I’m not criticizing the APD. For the past two years, they’ve worked to field officers who are street-savvy and can treat even difficult people humanely. But the police aren’t sufficiently trained in social services, nor are they psychiatrists. Even so, they’re probably well aware that arresting and ticketing the panhandlers and the addicted doesn’t address the root causes of the problem.

Many Asheville business owners have responded with tolerance, even when they’ve been pressed far beyond the call of duty. Caregivers toil day after day in the often thankless job of serving the most indigent — providing free meals, shelter, clothing and kindness. Nonetheless, the problem persists. In the 10 years I’ve lived in downtown Asheville, nothing has changed, despite aggressive law enforcement, benevolent services, and attempts to reform or save the indigent and the addicted.

What to do?

Most importantly, regardless of an individual’s state of disintegration, the community can ill afford to write that person off as a mere statistic culled from the police blotter or a piece of litter to be swept out of sight. Nor can we dismiss these folks as collateral damage in the embattled trenches of capitalism. Granted, serving those in the clutches of a desperate addiction is no easy task. All who have grappled with alcoholism and addiction know that the worst times are marked by belligerence, intimidation, rudeness and outright danger. Yet, other times, these same people display a profound sweetness and purity of soul, enriching the community with stories and wisdom that both confound and delight.

The fellowship of community meals can be helpful. Warm food, a smile and a respite from the hectic streets often have a sobering effect that softens even the roughest edges. All groups who serve free meals need more volunteers, as well as donations of nourishing food. (Too often, the standard fare consists of sweets and too many carbohydrates.) And for people in need, it’s helpful to know when and where these services are available. Directing an individual to a particular service is an offering in lieu of money, which is obviously being solicited for the next drink of cheap wine, bottle of mouthwash or rock of crack cocaine.

I encourage service-minded citizens to spend a few hours a week downtown providing a kind and peaceful presence. Make friends with the people of the street. Their names are John, Mary, Richard, Susan — not homeless person, derelict, drunk or crackhead. Sit in Pritchard Park and share a sandwich or a cup of coffee. I suggest working in groups of two or three: Watch out for one another; stay alert to potential problems. Enjoy the day (and, while you’re at it, pick up litter!).
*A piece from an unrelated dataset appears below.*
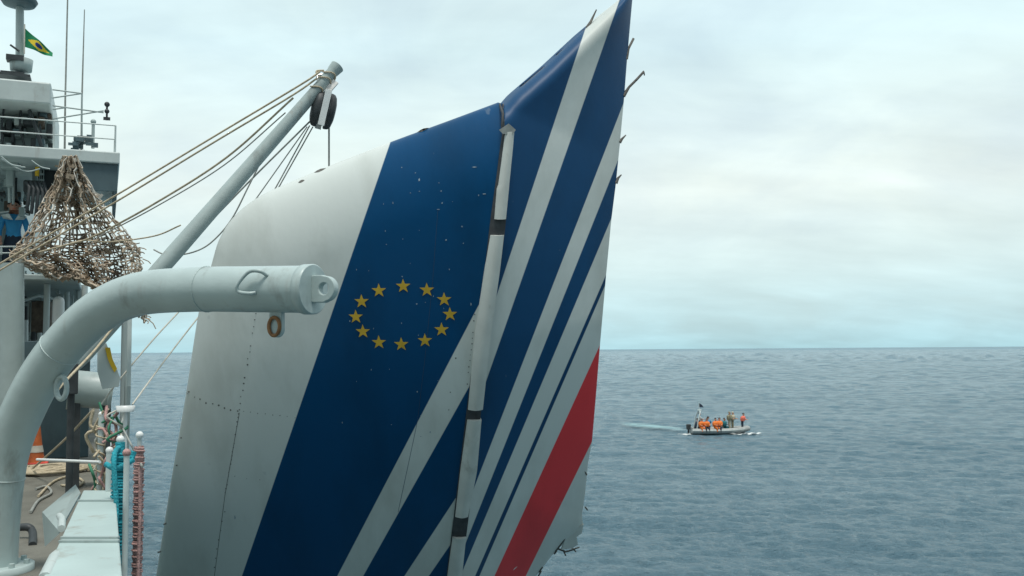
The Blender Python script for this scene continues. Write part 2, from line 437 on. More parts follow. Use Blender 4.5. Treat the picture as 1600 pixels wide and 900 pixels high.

Offer the people you meet a cool drink of water instead of money. Dehydration is a critical and life-threatening consequence of excessive alcohol consumption. Have Band-Aids(R) and salve available for treating cuts and scrapes. Often, those simple gestures can provide a moment of light and a ray of hope.

Mercy and compassion never fail, especially when offered by those who’ve stopped deceiving themselves and know that no living being is any better than any other.

Lastly, it’s important to keep a balanced perspective on the true state of our society. There are more beggars, panhandlers, liars and swindlers among the status quo — with far more destructive addictions — than among the denizens of public thoroughfares.

It has become glaringly obvious that corporate criminals and politicians will stoop to the lowest forms of beggary to solicit their campaign bribes. National leaders wave their flags and beg the public to spend, spend, spend while wisdom calls us toward the work of conservation. Legislators at the national, state and local levels manipulate our money to provide corporate welfare while voting to eliminate funds for the disabled, mentally ill and elderly.

In light of the real threats to safety and security, spare change is small potatoes.

Hopefully, our community will continue to grow and develop along the lines of tolerance, mercy and compassion in all matters — for these are our most certain assurances of quality of place and true homeland security. Failing that, we can look forward only to more guns, more police, more money and an endless string of ineffective laws and ordinances.